Montreal, February 14, 2026, 15:32 EST
Air Canada posted a C$296 million profit for the quarter, snapping back into the black and leaning on international and premium travel. The airline now sees 2026 core profit landing just above what Wall Street had penciled in, though management noted some softness on select U.S.-Canada routes. For this year, Air Canada put its adjusted EBITDA between C$3.35 billion and C$3.75 billion. That’s a range bracketing analyst expectations, which average roughly C$3.5 billion. Capacity growth is pegged at 3.5% to 5.5%. (Reuters)
The outlook’s in focus as airlines weigh if travel demand will stick around into 2026, even as expenses keep rising. Investors want to see if premium seats with higher yields can carry the load if cheaper ticket demand slips.
Trade disputes are pushing Canadian travelers and businesses to shift their flight patterns. Air Canada’s chief commercial officer, Mark Galardo, told analysts the airline is experiencing “almost a 30% increase” in corporate traffic to Europe and the Pacific. He linked that jump, at least in part, to companies looking to diversify away from the U.S. The carrier now counts premium travel as roughly 30% of passenger revenue. Canadians are booking more flights to Europe and Latin America over the U.S., Air Canada said—a trend U.S. airlines have also flagged as premium demand proves steady. (Reuters)

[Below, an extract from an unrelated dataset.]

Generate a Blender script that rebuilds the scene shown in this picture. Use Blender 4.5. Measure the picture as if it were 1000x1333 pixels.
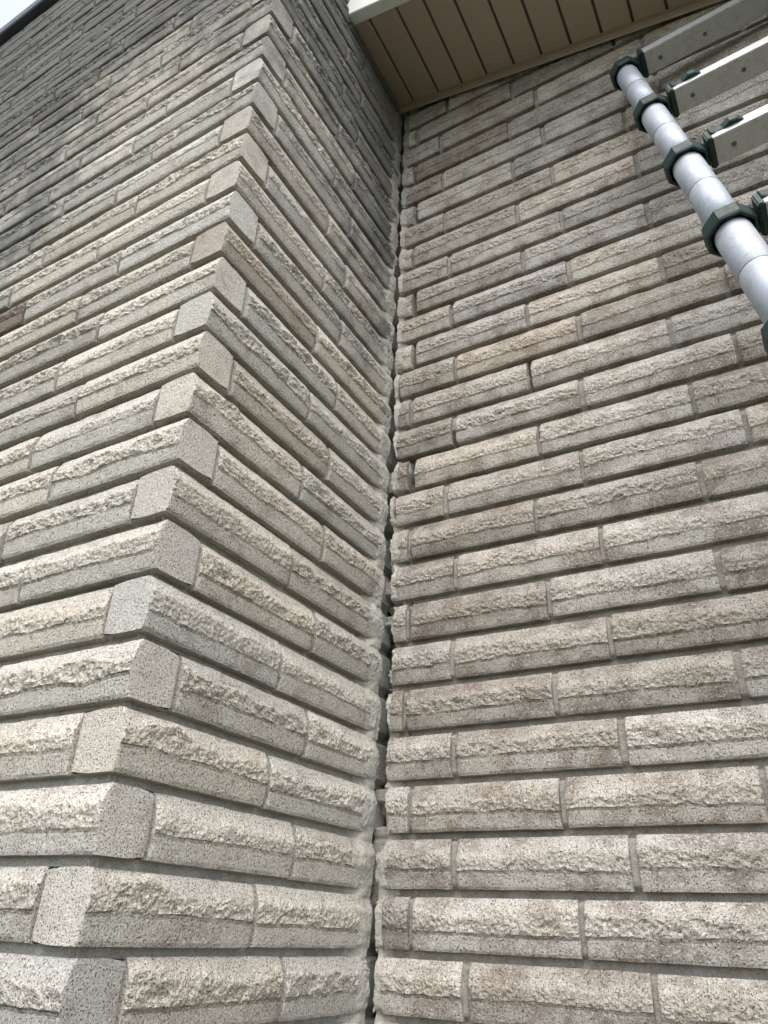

Air Canada posted fourth-quarter operating revenue of C$5.770 billion, with net income at C$296 million. Operating income reached C$324 million, and adjusted EBITDA came in at C$867 million for the period, according to its results release. In 2025, the airline reported C$22.372 billion in operating revenue and C$918 million in operating income. Free cash flow landed at C$747 million, while share buybacks exceeded C$850 million. Looking ahead, Air Canada reaffirmed 2026 guidance: adjusted EBITDA between C$3.35 billion and C$3.75 billion, ASM capacity growth projected at 3.5% to 5.5%, adjusted CASM set between 15.05 and 15.35 Canadian cents, and free cash flow seen in the C$400 million to C$800 million range, based on a Canadian dollar averaging C$1.36 per U.S. dollar and jet fuel at C$0.90 per litre. CEO Michael Rousseau said the airline is seeing “strong momentum in bookings” but is keeping a “sharply focused” eye on costs. (Air Canada)
Air Canada’s results dropped during a hectic period for Canadian earnings, as multiple major players topped last year’s profit numbers. Manulife notched a fourth-quarter profit of $1.5 billion, Sun Life came in at $722 million, Brookfield booked $743 million, and Fortis delivered $422 million, according to a Canadian Press summary. (MoneySense)
Still, there’s no shortage of old headaches in Air Canada’s push toward premium and long-haul routes. Labour expenses have a way of outpacing ticket prices. Aircraft deliveries slip; the fixes aren’t cheap. And if fuel costs or the Canadian dollar suddenly swing, a solid quarter can vanish in a hurry.
Air Canada looks to “available seat miles” as its gauge for passenger capacity, a standard in the industry. For costs, it leans on CASM, shorthand for cost per seat mile. Stripping out jet fuel, CASM excluding fuel offers a clearer read, sidestepping fuel-price swings that can skew quarter-to-quarter comparisons.
The key unknown: will demand keep up as the airline packs in more seats and works to rein in unit costs? If transborder falters further, or if business travel slows, margins could start to feel the squeeze.
Air Canada is calling 2026 a growth year, but with a sharper focus on costs, not an outright snapback. Booking patterns in the coming months will really show how much of that projection actually sticks.